((

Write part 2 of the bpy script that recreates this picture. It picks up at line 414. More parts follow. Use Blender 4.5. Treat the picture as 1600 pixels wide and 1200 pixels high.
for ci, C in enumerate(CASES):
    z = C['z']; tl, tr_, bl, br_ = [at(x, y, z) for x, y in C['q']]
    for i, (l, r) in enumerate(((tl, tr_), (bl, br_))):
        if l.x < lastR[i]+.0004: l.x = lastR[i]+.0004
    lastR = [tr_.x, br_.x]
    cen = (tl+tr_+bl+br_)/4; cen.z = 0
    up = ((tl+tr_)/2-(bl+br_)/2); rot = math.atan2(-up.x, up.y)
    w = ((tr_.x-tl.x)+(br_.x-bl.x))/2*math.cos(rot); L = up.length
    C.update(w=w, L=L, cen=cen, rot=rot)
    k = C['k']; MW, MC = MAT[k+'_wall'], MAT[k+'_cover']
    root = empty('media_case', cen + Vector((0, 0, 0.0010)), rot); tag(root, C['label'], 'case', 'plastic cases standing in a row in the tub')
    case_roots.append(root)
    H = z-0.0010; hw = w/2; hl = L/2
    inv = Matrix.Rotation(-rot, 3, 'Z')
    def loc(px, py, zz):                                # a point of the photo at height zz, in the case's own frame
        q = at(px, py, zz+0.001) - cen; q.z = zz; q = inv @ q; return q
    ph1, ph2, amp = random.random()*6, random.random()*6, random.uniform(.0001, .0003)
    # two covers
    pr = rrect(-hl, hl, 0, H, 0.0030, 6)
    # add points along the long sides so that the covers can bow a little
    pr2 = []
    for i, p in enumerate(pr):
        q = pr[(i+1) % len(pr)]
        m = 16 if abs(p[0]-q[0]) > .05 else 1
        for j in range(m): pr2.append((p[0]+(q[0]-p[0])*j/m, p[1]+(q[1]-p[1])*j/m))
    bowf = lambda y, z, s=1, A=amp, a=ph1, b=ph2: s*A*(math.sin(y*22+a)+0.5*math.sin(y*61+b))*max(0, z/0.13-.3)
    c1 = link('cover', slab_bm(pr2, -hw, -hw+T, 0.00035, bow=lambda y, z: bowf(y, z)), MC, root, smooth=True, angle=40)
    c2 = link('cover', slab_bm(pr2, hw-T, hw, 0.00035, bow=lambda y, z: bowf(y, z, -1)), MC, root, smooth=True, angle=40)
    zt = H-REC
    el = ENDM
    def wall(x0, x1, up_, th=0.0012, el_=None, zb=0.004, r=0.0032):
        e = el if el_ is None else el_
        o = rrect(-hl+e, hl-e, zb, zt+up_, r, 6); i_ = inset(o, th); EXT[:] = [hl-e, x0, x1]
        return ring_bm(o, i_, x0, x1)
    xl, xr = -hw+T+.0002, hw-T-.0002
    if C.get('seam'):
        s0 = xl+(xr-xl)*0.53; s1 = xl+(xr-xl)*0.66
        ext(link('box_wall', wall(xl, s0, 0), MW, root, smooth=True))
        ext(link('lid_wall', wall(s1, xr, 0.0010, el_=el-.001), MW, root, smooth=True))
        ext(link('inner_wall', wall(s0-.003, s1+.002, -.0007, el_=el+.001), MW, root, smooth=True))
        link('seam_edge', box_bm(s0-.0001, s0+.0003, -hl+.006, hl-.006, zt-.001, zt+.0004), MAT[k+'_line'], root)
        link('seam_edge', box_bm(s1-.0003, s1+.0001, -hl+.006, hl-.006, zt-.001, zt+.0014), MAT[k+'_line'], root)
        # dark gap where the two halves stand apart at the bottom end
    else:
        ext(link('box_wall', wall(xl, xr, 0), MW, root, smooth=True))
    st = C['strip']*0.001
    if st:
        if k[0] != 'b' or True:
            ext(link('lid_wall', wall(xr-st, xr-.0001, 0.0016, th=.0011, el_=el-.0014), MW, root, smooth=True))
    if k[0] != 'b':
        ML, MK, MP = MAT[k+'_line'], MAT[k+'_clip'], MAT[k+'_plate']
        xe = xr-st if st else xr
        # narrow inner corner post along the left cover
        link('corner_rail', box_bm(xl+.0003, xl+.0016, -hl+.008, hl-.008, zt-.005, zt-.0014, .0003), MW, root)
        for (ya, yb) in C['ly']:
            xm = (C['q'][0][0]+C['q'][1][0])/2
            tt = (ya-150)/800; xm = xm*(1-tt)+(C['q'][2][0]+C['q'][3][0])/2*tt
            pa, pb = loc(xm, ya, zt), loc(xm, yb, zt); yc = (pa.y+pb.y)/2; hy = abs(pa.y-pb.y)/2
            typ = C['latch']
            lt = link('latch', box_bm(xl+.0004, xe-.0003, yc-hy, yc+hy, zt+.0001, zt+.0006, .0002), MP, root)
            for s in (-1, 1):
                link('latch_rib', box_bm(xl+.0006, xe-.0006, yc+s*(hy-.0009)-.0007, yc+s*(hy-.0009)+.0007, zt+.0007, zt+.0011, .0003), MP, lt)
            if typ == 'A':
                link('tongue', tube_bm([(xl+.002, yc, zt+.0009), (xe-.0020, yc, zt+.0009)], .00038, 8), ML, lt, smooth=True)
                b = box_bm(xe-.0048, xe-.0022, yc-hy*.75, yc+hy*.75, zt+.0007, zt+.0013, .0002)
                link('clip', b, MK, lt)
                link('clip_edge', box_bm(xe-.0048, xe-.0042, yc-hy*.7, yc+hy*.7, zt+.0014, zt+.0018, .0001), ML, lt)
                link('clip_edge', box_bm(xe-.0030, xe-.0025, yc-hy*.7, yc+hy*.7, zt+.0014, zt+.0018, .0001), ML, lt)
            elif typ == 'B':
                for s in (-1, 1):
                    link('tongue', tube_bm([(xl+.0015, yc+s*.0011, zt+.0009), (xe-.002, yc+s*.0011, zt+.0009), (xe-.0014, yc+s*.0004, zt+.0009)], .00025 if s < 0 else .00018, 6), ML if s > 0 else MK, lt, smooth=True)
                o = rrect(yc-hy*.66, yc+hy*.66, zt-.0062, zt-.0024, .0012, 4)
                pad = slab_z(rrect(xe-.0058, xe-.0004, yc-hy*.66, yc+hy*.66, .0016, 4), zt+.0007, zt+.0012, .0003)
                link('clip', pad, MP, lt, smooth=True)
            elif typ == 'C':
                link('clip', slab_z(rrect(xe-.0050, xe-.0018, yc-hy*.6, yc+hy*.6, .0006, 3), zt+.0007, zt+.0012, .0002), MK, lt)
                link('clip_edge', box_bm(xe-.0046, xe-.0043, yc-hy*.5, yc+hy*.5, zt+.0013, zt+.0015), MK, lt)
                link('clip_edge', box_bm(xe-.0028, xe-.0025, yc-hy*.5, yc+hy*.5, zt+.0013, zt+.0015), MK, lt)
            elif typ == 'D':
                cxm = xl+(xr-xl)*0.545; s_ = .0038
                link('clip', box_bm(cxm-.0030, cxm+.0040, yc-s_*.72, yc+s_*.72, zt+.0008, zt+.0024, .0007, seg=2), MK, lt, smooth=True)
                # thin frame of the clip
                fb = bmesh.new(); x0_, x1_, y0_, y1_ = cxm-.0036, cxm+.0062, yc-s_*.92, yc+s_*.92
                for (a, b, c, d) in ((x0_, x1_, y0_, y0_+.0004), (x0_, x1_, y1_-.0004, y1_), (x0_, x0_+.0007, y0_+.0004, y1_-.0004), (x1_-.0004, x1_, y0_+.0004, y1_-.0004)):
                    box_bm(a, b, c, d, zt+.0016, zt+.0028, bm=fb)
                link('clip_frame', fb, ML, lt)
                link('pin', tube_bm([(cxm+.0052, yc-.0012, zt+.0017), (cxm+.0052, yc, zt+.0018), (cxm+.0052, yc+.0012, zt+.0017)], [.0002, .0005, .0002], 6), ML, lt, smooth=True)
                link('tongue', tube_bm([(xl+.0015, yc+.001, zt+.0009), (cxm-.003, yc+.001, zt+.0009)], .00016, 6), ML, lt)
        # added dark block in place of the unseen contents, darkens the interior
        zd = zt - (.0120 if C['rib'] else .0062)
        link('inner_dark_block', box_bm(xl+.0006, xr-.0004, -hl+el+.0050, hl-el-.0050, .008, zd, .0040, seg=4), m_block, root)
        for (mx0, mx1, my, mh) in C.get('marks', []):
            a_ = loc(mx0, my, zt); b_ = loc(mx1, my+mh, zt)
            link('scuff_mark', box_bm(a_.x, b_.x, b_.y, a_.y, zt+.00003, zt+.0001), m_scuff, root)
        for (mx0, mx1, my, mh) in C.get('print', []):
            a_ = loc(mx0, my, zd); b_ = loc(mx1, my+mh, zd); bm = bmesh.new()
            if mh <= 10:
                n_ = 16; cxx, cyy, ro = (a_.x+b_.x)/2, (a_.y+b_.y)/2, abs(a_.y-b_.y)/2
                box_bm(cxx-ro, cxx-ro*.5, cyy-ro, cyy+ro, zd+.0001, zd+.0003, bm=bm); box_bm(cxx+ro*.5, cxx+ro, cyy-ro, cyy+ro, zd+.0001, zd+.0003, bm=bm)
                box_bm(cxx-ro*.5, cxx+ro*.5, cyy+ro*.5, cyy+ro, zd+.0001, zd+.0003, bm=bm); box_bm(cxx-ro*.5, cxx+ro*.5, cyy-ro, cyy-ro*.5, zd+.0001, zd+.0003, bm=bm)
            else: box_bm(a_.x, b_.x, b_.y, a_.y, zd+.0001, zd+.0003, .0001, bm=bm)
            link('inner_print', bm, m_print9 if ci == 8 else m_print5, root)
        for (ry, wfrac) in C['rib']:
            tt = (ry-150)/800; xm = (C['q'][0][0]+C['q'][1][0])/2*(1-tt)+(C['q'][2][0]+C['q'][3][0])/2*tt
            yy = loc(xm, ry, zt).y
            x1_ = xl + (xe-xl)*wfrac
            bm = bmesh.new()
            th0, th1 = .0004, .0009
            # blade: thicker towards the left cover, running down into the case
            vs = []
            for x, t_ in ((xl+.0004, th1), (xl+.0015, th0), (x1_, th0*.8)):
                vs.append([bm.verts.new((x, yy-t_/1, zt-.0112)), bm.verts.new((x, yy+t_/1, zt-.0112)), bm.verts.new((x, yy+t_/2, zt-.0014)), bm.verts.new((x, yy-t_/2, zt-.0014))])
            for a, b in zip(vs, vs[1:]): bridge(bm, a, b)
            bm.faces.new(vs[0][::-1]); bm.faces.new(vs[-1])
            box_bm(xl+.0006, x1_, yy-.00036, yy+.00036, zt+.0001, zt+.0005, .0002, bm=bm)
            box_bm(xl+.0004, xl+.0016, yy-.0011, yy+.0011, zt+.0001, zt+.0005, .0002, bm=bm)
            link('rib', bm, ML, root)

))

» **Task details**
Look over the material above and show each line where "that" appears.

» **Completed exercise**
Write part 2 of the bpy script that recreates this picture. It picks up at line 414. More parts follow. Use Blender 4.5. Treat the picture as 1600 pixels wide and 1200 pixels high.
    # add points along the long sides so that the covers can bow a little